Remembering Jerry Zirsanga, India’s youngest international goalscorer

Sayan Chatterjee

Published: 10 Feb 2021 10:03 AM GMT

Indian football is rife with tales of lost opportunities and careers fizzling out after much initial promise. One such story is that of Jerry Zirsanga. The midfielder from Aizawl in Mizoram turned a lot of heads when he arrived on the scene in the early 2000s, only to be lost in the crowd thereafter.

Now 33, Zirsanga became the youngest Indian goalscorer in November 2004 when he scored against Kuwait in a friendly. He was just 16 years and 311 days old when he achieved the feat. It was during Stephen Constantine’s first stint as India’s head coach when the youngster came on as a second-half substitute and equalized against a much stronger Kuwaiti side. A frail young boy at the time, Zirsanga’s speed and agility caught the Kuwaiti defenders by surprise as he helped India script a memorable comeback victory with Abhishek Yadav scoring the winner soon after.

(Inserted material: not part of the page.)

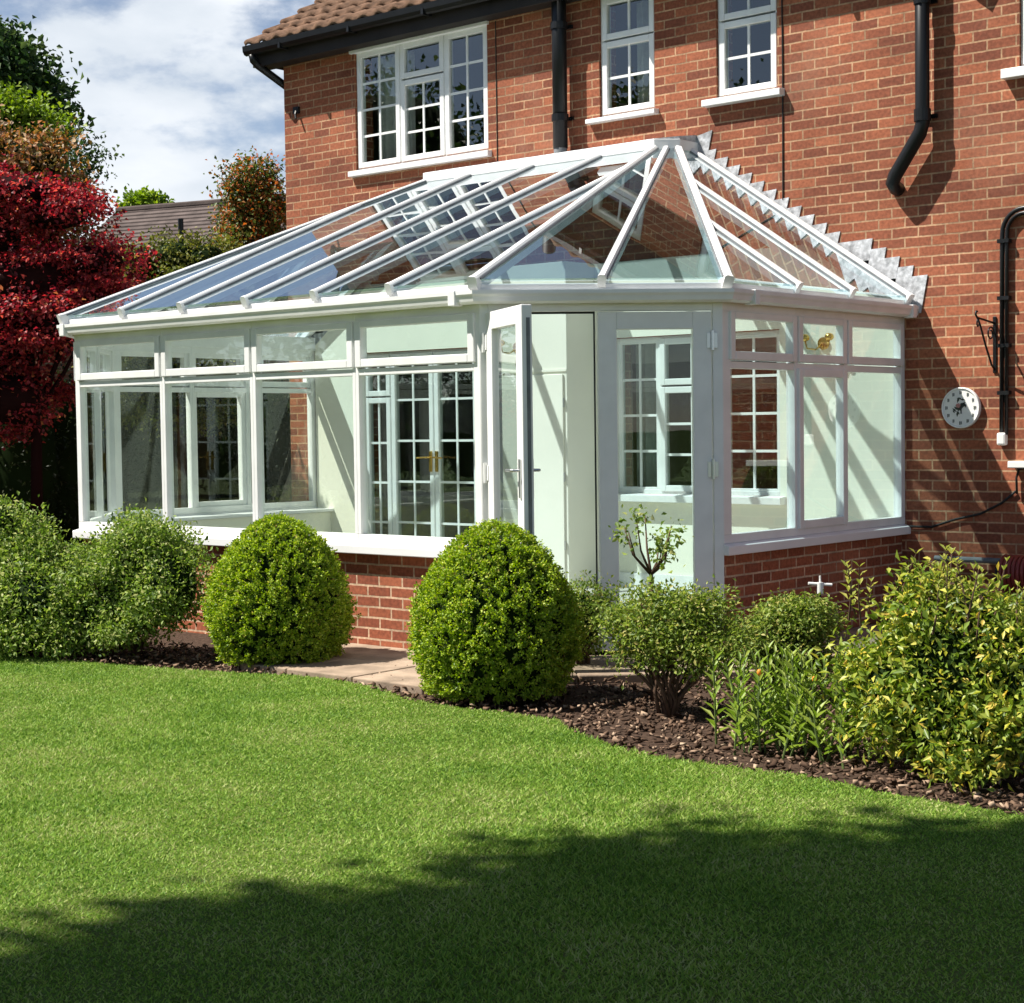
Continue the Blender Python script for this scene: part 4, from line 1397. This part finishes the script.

In any European country, Zirsanga’s moment under the sun would have fetched him consistent support in his dream of making it as a top-level footballer. However, with Indian football fighting its own battle for relevance at the time, his career would soon take a downturn. The Tata Football Academy (TFA) product, who is the contemporary of more famous names like Subrata Pal and Gourmangi Singh, never really found his footing at any of the clubs that he played for.

After graduating from TFA, he joined Mohun Bagan’s youth team. Spells at Dempo, Prayag United SC, Churchill Brothers and Luangmual FC followed suit but none of these stints helped him realize his true potential. He eventually moved to Mohammedan Sporting ahead of the 2013-14 season but ended up featuring just seven times for the Black Panthers. That proved to be the final nail in the coffin for Zirsanga as he was left without a contract after that.

An inadequate grassroots structure was the first bane for the soft-spoken Mizo lad. Furthermore, the lack of a proper youth development system at the time meant that he had very few doors to knock on for guidance. This made it extremely difficult for him to work on his weaknesses away from the limelight. His short stature was another barrier that held him back in the pecking order for most of the coaches that he worked with. Be that as it may, it is indeed a tragedy that a prodigious talent like him failed to leave a lasting legacy after what was the brightest of starts to a short-lived career.